According to the Presidential Committee on Fiscal Policy and Tax Reforms, chaired by Dr. Taiwo Oyedele, the new system is designed with equity and economic growth in mind. Rather than merely adjusting rates and procedures, the reforms are structured to ease pressure on low-income earners while ensuring that higher-income groups contribute a fairer share.

One of the most significant changes is the removal of personal income tax obligations for Nigerians earning up to ₦800,000 annually, equivalent to about ₦62,000 per month. Dr. Oyedele has explained that the policy intentionally protects vulnerable earners, noting that the vast majority of workers will either pay no PAYE tax or see their tax liabilities reduced.

The revised approach follows a progressive model that shifts tax responsibility away from those struggling to meet basic needs. By leaving more disposable income in the hands of lower-income households, the government hopes to cushion the effects of inflation and stimulate consumer activity.

Beyond income tax exemptions, the reforms also maintain and expand allowable deductions. Contributions toward pensions, health insurance, and the National Housing Fund continue to reduce taxable income. Certain asset disposals, including the sale of a primary residence or personal vehicle within approved limits, are excluded from capital gains tax. Additionally, severance or redundancy payments of up to ₦50 million are no longer taxable, offering financial relief during job changes.

The informal sector long recognized as a major source of employment is another key focus of the reforms. Many small businesses have historically struggled with overlapping taxes and unclear enforcement. The new laws seek to simplify compliance and reduce the financial strain on micro-enterprises.

Under the updated framework, qualifying small businesses are exempt from corporate income tax, VAT, and some withholding requirements. Businesses with annual turnovers below ₦100 million and fixed assets under ₦250 million fall into this category, allowing them to operate with fewer tax-related obstacles and focus on growth.

Simplified tax administration is expected to encourage voluntary compliance and help informal operators gain access to formal financial services such as loans and insurance. Experts believe this could strengthen Nigeria’s small business ecosystem and improve long-term revenue sustainability.

Public reactions reflect cautious hope. A Lagos-based trader, Aisha Mustapha, said that keeping more of her income would help her manage rising household expenses, provided the policy is applied consistently. Similarly, Emmanuel Eweje, a freelance technology professional, noted that people are more willing to comply with tax rules when they are clear, fair, and evenly enforced.

Some professional bodies have warned against resistance to the reforms. The Association of Enterprise Risk Management Professionals (AERMP) has argued that broad participation is critical, especially in a country where only a small fraction of the population currently pays taxes. Its Director-General, Dr. Olayinka Odutola, stressed that effective tax systems are a cornerstone of successful economies and urged Nigerians to support the new laws.

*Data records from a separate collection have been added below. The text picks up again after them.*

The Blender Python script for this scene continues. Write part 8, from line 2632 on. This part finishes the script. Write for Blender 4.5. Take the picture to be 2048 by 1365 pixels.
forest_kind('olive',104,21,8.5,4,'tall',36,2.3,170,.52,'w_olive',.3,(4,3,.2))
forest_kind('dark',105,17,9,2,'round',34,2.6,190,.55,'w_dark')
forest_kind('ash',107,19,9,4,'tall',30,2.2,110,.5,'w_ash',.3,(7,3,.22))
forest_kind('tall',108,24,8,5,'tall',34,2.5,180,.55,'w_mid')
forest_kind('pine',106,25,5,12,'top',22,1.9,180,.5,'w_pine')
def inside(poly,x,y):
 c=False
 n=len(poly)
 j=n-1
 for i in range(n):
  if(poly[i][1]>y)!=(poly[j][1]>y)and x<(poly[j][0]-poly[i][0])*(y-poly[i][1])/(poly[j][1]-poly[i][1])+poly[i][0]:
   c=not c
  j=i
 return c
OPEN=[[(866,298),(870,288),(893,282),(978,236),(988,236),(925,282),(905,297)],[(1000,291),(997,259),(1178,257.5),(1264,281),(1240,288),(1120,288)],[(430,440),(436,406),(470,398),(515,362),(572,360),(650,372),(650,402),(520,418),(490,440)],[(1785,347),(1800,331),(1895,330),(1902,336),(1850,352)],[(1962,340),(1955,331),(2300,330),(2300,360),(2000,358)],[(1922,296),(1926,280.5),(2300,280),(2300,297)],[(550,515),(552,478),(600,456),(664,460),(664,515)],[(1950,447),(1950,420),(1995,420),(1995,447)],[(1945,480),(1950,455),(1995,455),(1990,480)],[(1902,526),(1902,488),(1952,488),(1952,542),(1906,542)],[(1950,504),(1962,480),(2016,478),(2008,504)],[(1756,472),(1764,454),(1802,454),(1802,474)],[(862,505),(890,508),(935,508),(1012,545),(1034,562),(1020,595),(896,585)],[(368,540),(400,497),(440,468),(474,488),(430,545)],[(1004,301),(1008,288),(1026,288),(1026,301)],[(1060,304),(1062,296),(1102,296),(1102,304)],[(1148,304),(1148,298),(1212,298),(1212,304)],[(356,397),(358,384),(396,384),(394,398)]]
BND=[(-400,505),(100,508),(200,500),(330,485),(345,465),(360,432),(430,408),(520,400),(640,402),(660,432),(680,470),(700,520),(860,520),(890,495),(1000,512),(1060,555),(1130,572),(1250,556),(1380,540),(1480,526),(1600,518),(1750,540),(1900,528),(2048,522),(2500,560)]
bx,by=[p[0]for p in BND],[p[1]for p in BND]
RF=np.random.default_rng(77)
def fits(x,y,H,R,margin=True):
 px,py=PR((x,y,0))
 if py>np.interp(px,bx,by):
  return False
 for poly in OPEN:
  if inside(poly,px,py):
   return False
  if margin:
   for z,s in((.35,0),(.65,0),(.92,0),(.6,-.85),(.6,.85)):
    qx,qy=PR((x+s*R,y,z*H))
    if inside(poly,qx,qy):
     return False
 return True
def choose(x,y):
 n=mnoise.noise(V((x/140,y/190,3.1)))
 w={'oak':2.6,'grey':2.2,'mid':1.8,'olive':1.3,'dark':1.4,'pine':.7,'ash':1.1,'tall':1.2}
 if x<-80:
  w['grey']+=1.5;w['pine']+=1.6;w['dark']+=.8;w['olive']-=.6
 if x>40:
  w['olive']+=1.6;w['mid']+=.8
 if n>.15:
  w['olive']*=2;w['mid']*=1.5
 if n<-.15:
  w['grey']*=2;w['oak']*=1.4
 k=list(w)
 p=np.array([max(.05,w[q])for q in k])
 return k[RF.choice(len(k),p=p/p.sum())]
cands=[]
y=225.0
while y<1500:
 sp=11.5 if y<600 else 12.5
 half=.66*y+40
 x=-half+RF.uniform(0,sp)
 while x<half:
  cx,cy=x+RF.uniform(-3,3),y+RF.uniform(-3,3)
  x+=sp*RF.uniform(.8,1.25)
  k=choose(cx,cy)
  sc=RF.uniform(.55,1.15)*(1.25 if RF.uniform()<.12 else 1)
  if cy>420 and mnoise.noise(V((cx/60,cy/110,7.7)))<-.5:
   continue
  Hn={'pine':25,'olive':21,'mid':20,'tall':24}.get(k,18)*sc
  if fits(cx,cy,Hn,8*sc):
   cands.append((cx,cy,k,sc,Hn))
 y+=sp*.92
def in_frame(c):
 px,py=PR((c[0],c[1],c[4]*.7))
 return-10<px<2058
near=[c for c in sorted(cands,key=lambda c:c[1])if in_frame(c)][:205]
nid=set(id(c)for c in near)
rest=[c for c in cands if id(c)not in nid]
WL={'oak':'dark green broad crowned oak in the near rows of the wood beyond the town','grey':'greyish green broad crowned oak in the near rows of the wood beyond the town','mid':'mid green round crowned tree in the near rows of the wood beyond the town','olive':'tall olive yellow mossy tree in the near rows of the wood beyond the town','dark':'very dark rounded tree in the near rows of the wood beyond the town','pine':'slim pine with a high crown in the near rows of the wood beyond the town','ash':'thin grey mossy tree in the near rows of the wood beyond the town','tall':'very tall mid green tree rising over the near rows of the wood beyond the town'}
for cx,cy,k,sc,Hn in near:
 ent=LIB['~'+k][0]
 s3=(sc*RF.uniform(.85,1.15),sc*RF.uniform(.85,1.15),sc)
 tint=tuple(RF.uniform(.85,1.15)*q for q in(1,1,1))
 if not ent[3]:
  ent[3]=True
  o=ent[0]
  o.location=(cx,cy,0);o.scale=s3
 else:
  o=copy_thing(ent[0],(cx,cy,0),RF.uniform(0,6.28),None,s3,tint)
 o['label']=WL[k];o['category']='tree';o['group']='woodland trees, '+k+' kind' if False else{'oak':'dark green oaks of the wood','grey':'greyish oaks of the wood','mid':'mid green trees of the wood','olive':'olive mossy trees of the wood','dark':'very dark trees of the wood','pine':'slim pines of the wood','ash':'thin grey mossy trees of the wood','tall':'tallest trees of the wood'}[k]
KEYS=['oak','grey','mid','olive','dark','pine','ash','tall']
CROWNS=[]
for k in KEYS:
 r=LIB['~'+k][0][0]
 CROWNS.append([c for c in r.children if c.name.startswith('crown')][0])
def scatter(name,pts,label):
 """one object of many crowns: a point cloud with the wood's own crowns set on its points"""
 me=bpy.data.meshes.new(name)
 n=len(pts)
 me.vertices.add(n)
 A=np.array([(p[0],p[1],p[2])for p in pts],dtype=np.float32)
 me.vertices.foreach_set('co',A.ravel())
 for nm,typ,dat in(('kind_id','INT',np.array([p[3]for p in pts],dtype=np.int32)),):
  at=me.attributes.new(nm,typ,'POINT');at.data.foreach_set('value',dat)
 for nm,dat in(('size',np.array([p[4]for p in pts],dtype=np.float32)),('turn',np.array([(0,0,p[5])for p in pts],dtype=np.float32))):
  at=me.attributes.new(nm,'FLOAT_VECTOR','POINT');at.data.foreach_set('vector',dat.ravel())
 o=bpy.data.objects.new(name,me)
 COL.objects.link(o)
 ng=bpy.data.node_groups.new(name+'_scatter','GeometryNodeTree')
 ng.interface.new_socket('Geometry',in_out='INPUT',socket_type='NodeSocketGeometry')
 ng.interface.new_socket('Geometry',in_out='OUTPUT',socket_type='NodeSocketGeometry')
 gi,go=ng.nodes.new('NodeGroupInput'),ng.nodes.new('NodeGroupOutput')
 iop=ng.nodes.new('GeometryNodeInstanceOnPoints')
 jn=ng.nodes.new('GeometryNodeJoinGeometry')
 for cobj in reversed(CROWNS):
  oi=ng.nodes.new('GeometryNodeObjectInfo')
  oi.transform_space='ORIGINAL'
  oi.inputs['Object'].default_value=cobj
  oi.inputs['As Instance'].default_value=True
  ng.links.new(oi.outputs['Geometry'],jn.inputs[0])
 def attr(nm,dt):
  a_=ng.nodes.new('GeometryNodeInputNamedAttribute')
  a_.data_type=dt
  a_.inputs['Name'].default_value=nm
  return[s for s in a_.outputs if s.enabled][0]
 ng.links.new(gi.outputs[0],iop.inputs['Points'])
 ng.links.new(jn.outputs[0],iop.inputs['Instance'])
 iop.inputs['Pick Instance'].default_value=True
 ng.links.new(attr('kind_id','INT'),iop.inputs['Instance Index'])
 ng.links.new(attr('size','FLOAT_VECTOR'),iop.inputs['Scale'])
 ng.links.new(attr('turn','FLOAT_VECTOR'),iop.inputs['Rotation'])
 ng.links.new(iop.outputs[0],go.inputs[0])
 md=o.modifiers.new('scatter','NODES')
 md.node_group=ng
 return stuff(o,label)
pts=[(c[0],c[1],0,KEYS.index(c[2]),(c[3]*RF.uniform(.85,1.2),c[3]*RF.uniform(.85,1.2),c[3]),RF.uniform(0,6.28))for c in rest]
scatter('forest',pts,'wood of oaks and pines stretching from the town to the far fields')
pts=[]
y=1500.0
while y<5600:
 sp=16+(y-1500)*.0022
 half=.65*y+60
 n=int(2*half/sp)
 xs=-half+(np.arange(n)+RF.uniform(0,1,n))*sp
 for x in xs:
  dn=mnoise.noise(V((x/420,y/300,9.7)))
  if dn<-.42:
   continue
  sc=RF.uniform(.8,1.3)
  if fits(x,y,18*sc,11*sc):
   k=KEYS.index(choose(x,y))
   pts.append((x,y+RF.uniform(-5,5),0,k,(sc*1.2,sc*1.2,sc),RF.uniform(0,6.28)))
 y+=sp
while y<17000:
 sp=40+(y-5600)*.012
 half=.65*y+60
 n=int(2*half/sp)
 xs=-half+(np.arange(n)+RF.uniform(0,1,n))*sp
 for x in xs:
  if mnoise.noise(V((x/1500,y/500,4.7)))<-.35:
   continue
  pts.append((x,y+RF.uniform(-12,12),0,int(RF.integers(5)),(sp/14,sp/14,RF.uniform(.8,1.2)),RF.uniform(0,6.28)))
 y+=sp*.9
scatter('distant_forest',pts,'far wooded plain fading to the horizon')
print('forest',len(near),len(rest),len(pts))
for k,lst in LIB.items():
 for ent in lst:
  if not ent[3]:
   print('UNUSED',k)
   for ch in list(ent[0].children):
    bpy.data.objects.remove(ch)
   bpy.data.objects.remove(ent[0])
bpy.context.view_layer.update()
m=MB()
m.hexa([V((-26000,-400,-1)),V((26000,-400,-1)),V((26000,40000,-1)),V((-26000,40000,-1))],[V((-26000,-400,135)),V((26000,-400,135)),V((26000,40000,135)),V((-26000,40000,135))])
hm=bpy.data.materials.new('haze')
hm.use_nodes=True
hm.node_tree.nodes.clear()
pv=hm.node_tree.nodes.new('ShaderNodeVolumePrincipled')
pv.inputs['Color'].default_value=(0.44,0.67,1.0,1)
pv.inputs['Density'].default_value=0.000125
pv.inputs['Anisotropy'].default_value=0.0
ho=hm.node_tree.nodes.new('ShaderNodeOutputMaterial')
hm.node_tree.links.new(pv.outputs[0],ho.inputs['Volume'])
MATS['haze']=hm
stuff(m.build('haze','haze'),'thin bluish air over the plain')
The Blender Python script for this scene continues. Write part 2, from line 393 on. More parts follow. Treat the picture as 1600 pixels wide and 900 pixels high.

Odutola also downplayed disputes surrounding differences between the gazetted version of the law and the one passed by the National Assembly, suggesting that such issues could be resolved through post-implementation reviews rather than halting the reforms.

Sector specific stakeholders have also expressed optimism. Prof. Chris Onalo of the Nigerian Institute of Credit Administration believes the reforms will improve household liquidity and should be complemented by expanded access to credit. In the property market, industry leaders such as Victor Alonge of the Nigerian Institution of Estate Surveyors and Valuers and Adegbenga Alamu of Qshelter Ltd. say the exemption of mortgage interest from taxation will make borrowing more attractive and encourage real estate investment.

At the subnational level, the Lagos State Government has signaled its intention to harmonize state taxes with the federal framework. Given Lagos’ status as Nigeria’s commercial hub and its large population of low-income earners, this alignment is expected to reduce multiple taxation and improve fairness.

  • Overall, the 2026 tax reforms represent a deliberate shift toward a more inclusive and growth oriented tax system, one that seeks to protect vulnerable citizens while expanding Nigeria’s economic base.